Data extract |
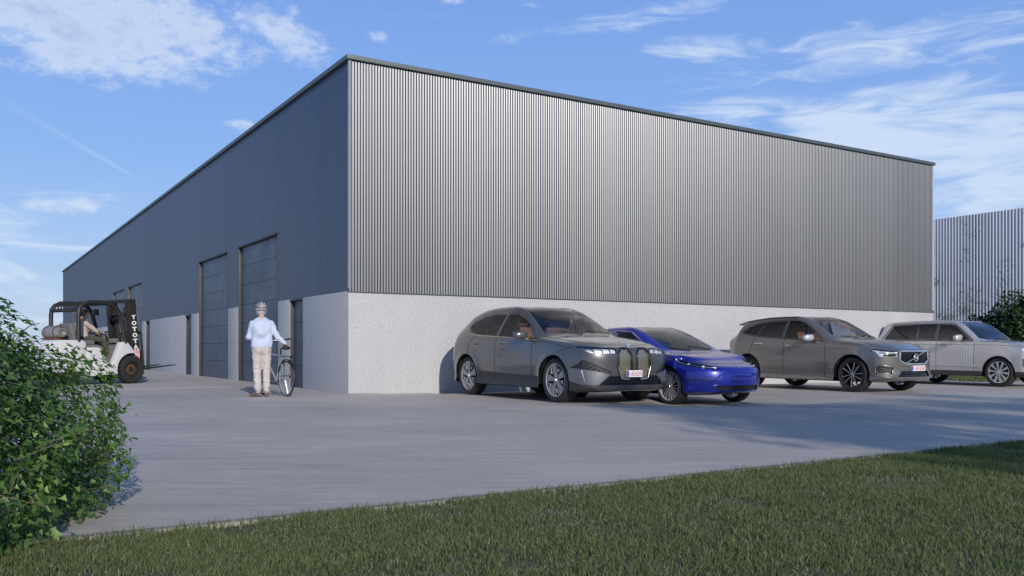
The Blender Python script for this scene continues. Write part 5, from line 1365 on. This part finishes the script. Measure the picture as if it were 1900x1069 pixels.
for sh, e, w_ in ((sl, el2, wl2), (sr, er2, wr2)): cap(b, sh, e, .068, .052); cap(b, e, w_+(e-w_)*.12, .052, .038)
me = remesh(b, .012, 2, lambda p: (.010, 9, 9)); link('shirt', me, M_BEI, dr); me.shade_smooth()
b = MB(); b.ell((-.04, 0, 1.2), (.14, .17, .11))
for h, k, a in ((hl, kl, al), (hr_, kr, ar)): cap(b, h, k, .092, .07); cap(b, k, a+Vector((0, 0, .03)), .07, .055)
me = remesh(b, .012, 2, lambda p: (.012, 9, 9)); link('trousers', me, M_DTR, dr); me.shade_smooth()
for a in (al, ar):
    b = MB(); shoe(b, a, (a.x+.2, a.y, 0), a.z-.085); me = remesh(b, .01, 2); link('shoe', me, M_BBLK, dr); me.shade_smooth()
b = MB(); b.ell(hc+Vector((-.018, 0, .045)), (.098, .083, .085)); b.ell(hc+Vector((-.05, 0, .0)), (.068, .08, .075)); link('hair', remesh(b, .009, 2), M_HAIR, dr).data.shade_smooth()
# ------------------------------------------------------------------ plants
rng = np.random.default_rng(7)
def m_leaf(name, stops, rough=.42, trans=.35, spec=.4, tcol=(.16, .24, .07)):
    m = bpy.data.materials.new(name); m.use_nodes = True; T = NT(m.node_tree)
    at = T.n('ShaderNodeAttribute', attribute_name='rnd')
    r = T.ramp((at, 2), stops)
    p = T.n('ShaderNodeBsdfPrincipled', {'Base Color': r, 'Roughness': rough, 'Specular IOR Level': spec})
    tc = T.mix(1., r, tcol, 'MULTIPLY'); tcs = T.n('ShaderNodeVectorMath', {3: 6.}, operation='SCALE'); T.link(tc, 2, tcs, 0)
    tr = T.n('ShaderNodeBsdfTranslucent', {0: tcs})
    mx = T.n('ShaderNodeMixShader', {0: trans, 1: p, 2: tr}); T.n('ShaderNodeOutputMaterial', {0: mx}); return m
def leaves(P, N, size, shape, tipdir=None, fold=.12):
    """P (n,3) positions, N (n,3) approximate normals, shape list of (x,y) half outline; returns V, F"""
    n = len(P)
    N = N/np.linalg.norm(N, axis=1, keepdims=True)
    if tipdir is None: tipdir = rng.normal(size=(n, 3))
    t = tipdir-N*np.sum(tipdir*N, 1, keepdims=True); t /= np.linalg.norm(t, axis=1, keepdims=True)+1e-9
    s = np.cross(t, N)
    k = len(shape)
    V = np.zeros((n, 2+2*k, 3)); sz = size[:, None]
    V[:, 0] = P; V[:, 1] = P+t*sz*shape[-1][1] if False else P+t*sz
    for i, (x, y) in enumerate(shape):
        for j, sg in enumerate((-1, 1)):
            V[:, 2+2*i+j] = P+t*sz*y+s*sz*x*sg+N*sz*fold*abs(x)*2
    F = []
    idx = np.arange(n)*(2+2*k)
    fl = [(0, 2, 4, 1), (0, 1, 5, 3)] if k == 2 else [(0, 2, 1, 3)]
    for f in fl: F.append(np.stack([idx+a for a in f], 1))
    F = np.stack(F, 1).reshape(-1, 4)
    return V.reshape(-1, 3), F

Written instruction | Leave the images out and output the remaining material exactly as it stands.

In response |
The Blender Python script for this scene continues. Write part 5, from line 1365 on. This part finishes the script. Measure the picture as if it were 1900x1069 pixels.
for sh, e, w_ in ((sl, el2, wl2), (sr, er2, wr2)): cap(b, sh, e, .068, .052); cap(b, e, w_+(e-w_)*.12, .052, .038)
me = remesh(b, .012, 2, lambda p: (.010, 9, 9)); link('shirt', me, M_BEI, dr); me.shade_smooth()
b = MB(); b.ell((-.04, 0, 1.2), (.14, .17, .11))
for h, k, a in ((hl, kl, al), (hr_, kr, ar)): cap(b, h, k, .092, .07); cap(b, k, a+Vector((0, 0, .03)), .07, .055)
me = remesh(b, .012, 2, lambda p: (.012, 9, 9)); link('trousers', me, M_DTR, dr); me.shade_smooth()
for a in (al, ar):
    b = MB(); shoe(b, a, (a.x+.2, a.y, 0), a.z-.085); me = remesh(b, .01, 2); link('shoe', me, M_BBLK, dr); me.shade_smooth()
b = MB(); b.ell(hc+Vector((-.018, 0, .045)), (.098, .083, .085)); b.ell(hc+Vector((-.05, 0, .0)), (.068, .08, .075)); link('hair', remesh(b, .009, 2), M_HAIR, dr).data.shade_smooth()
# ------------------------------------------------------------------ plants
rng = np.random.default_rng(7)
def m_leaf(name, stops, rough=.42, trans=.35, spec=.4, tcol=(.16, .24, .07)):
    m = bpy.data.materials.new(name); m.use_nodes = True; T = NT(m.node_tree)
    at = T.n('ShaderNodeAttribute', attribute_name='rnd')
    r = T.ramp((at, 2), stops)
    p = T.n('ShaderNodeBsdfPrincipled', {'Base Color': r, 'Roughness': rough, 'Specular IOR Level': spec})
    tc = T.mix(1., r, tcol, 'MULTIPLY'); tcs = T.n('ShaderNodeVectorMath', {3: 6.}, operation='SCALE'); T.link(tc, 2, tcs, 0)
    tr = T.n('ShaderNodeBsdfTranslucent', {0: tcs})
    mx = T.n('ShaderNodeMixShader', {0: trans, 1: p, 2: tr}); T.n('ShaderNodeOutputMaterial', {0: mx}); return m
def leaves(P, N, size, shape, tipdir=None, fold=.12):
    """P (n,3) positions, N (n,3) approximate normals, shape list of (x,y) half outline; returns V, F"""
    n = len(P)
    N = N/np.linalg.norm(N, axis=1, keepdims=True)
    if tipdir is None: tipdir = rng.normal(size=(n, 3))
    t = tipdir-N*np.sum(tipdir*N, 1, keepdims=True); t /= np.linalg.norm(t, axis=1, keepdims=True)+1e-9
    s = np.cross(t, N)
    k = len(shape)
    V = np.zeros((n, 2+2*k, 3)); sz = size[:, None]
    V[:, 0] = P; V[:, 1] = P+t*sz*shape[-1][1] if False else P+t*sz
    for i, (x, y) in enumerate(shape):
        for j, sg in enumerate((-1, 1)):
            V[:, 2+2*i+j] = P+t*sz*y+s*sz*x*sg+N*sz*fold*abs(x)*2
    F = []
    idx = np.arange(n)*(2+2*k)
    fl = [(0, 2, 4, 1), (0, 1, 5, 3)] if k == 2 else [(0, 2, 1, 3)]
    for f in fl: F.append(np.stack([idx+a for a in f], 1))
    F = np.stack(F, 1).reshape(-1, 4)
    return V.reshape(-1, 3), F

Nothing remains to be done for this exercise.